Per misurare il proprio impatto ambientale, le aziende, possono già utilizzare metodologie di analisi come:
  • il Pef (product environmental footprint) e
  • l’Oef (organization environmental footprint)
Entrambi i metodi sono raccomandati dall’Unione europea (2013/179/EU). Si tratta di metodologie che possono essere adottate dalle imprese su base volontaria. In particolare, Pef e Oef, per il tramite dell’analisi di 16 indicatori ambientali:
  • sono in grado di fornire una fotografia aggiornata dell’impatto che i processi e i prodotti dell’azienda, lungo tutto il loro ciclo di vita, hanno sull’ambiente,
  • e costituiscono un punto di partenza per il miglioramento delle performance.

Il nuovo standard per la comunicazione delle informazioni sull’impronta ambientale: la nuova norma UNI EN ISO 14026:2018 

A dicembre 2018 è entrato in vigore il nuovo standard per la comunicazione delle informazioni sull’impronta ambientale (footprint). Si tratta della norma UNI EN ISO 14026:2018 sull’Etichettatura e dichiarazioni ambientali – Principî, requisiti e linee guida per la comunicazione delle informazioni sull’impronta ambientale (footprint). Un ulteriore strumento, che costituisce una piccola grande rivoluzione, che sancisce il diritto di consumatori e imprese a ricevere informazioni sull’impronta ambientale dei prodotti che siano chiare, non fuorvianti, facilmente accessibili e di qualità. Un modo di concepire la comunicazione ambientale lontano anni luce dal c.d. “vecchio” ed abusato greenwashing… La nuova norma non solo detta i principî, i requisiti e le linee guida per le comunicazioni dell’impronta dei prodotti che hanno influenza sull’ambiente, ma fornisce anche requisiti e linee guida per i programmi di comunicazione dell’impronta ambientale (footprint), oltre ai requisiti per le procedure di verifica. Il campo di applicazione è strettamente quello ambientale (sono escluse per esempio le impronte che trattano problematiche sociali o economiche, che pure abbiamo visto far parte delle sostenibilità).
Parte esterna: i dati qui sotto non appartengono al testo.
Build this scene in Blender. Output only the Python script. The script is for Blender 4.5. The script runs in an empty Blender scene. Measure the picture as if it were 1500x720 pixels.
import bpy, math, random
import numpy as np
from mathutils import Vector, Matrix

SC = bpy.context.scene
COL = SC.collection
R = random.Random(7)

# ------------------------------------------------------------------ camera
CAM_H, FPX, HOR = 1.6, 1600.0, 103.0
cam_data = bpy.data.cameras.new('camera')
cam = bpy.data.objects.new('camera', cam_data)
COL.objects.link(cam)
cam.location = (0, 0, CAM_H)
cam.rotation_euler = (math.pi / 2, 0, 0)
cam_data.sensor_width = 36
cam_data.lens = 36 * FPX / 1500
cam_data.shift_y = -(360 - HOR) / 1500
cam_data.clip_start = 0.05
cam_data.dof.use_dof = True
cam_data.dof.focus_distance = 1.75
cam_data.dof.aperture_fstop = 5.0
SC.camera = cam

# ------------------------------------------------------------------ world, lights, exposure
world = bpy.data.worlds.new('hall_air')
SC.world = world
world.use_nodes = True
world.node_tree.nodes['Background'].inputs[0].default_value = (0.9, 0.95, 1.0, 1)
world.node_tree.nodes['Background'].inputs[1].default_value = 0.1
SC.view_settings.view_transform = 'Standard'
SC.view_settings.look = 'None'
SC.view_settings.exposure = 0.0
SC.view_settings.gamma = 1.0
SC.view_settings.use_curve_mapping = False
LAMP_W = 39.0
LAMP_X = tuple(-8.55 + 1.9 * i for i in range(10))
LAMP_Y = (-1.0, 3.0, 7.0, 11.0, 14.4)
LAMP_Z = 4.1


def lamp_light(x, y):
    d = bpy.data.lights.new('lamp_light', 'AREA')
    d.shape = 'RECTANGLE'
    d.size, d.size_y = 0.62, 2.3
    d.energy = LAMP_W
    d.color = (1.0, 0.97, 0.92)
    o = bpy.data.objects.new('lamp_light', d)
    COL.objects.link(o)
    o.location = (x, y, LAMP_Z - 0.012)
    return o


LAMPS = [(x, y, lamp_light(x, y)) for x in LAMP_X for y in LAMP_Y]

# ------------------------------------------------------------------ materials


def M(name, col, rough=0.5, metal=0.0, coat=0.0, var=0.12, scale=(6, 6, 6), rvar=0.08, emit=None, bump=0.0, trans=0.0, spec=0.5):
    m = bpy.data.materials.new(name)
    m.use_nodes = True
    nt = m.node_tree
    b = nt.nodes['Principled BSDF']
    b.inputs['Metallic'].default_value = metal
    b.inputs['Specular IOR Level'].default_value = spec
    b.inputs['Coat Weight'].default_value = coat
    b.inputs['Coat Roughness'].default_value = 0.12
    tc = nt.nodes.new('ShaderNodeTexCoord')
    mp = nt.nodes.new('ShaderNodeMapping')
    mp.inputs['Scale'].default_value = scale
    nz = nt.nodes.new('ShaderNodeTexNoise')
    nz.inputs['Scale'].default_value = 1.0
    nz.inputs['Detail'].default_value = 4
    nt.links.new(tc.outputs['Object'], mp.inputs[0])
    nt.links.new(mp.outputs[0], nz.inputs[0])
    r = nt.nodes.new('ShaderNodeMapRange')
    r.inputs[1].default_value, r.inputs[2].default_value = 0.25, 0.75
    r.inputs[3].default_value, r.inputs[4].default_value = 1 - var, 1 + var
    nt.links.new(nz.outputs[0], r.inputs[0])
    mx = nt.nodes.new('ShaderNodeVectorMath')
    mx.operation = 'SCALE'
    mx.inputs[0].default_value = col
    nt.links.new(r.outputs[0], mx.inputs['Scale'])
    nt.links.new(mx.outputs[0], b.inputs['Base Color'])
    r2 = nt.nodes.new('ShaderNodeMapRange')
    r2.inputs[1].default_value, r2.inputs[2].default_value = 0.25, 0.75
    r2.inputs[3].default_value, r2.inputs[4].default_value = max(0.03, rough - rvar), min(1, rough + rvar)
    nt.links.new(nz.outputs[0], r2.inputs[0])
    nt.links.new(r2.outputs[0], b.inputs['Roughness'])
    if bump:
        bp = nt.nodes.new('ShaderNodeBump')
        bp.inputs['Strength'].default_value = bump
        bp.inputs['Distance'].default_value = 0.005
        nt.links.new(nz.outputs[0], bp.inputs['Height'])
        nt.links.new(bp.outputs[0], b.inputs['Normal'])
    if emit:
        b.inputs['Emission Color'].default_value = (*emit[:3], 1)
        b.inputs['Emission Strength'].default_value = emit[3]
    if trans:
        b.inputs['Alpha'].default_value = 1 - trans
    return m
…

Sostenibilità e moda: la portata della norma UNI EN ISO 14026:2018

Nonostante ciò, la portata della norma resta piuttosto vasta considerati alcuni fattori:
  1. la norma fornisce i concetti base sia rispetto alla comunicazione dell’impronta ambientale dei prodotti nei contesti B2B (business-to-business) sia B2C (business-to-consumer) in termini di principi, requisiti e linee guida per le comunicazioni dell’impronta dei prodotti che hanno influenza sull’ambiente;
  2. i potenziali impatti ambientali sono da considerarsi anche per la fase di produzione, utilizzo e fine ciclo del prodotto;
  3. viene sancito il diritto dei consumatori e delle altre organizzazioni che entrano a contatto con un certo prodotto ad avere informazioni chiare, non fuorvianti, facilmente accessibili, di qualità;
  4. per il nostro Paese, grande esportatore internazionale, si tratta di un’ulteriore possibilità per sostenere la competitività dei prodotti made in Italy sui mercati nazionali e internazionali. La norma potrebbe essere lo strumento ideale e indice di qualità e sostenibilità per un’azienda che ha calcolato i footprint ambientali e che intende costruire una comunicazione efficace;
  5. la norma si pone l’obiettivo di semplificare, armonizzare e, non da ultimo, rendere comparabili le comunicazioni e le dichiarazioni relative ai footprint, utilizzando efficacemente l’approccio multicriterio per sviluppare vere e proprie etichette ambientali su prodotti; si tratta di un’evoluzione rispetto all’usuale carbon footprint (che esprime in CO2 equivalente il totale delle emissioni di gas ad effetto serra associate direttamente o indirettamente ad un prodotto).

Comunicare la sostenibilità ai propri consumatori

È troppo presto per tracciare un primo bilancio sugli effetti prodotti da questa norma sulla comunicazione ambientale. Tuttavia, si può affermare che per certi versi si tratta di una norma ambiziosa, che si pone l’obiettivo di rivoluzionare dalle fondamenta il settore della comunicazione ambientale, scardinando un meccanismo composto da segretezza dei brevetti, comunicazione non sempre limpida verso terze parti e consumatori, e confusione terminologica. E quale migliore occasione di cominciare ad usare questo strumento in un settore come quello della Moda, per sua intrinseca natura legata al cambiamento, specie quando – si sa – questo cambiamento consiste in un’evoluzione?